C is for Conflict

Every good story has conflict. The trick is how you utilize it. Conflict can help your character grow, can give her something to overcome, can peak the reader’s interest in the plot. If your character always gets everything she wants without having to fight for it, that can make for a really short, or a really boring story.

Conflict adds intrigue, creating tension in the narrative. It comes in many shapes and forms, both internal and external.
(wo)man vs. (wo)man – Harry vs. Voldemort; Ulysses vs. Medusa; Hector vs. Achilles… in each of these instances the villain is (eventually) corporeal, someone that must be defeated to ensure the hero’s survival. The odds are stacked against the hero and he will have to use all his wits to gain the skills necessary to overcome his foe.

(wo)man vs. nature – Katniss vs. the Hunger Games arena… technically this is woman vs. a machine taking the form of nature, but you get the point. Fire and rain, lack of water and food, tracker-jackers, mockingjays, and muttations, all these “natural” forces test Katniss’s skills and ability to survive, and teach her about herself (and the reader about her).

(wo)man vs. self – Ista vs. herself (Paladin of Souls, by Lois McMaster Bujold… love her, btw)… In this lovely novel Ista has to learn to move past the trauma she has experienced and allow herself to be open to using her gifts for the good of other characters in the story. The external conflicts here are secondary to the internal conflict, and her character grows and changes in beautiful ways by “The End.”

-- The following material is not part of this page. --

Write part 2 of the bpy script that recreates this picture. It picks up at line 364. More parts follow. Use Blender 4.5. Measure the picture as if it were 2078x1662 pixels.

Knowing your character’s back story can help you discern when conflict will come up (ex: Hermione’s muggle-born status fuels her desire to excel; Sirius and Snape’s past animosity causes clashes when they are forced to work on the same side; Snape’s love for Lily Potter motivates him to agree to protect her son, but his hatred for James Potter makes him antagonize Harry at every opportunity). The best conflict has a reason, even if it never has a resolution. Snape never forgave Harry for being James’ son and it’s hard to tell if Harry ever forgave Snape for killing Dumbledore… but the poignancy of the emotions that the conflict between those two characters creates is one of the most memorable aspects of that series.

So what conflicts arise in the lives of your characters (major OR minor)?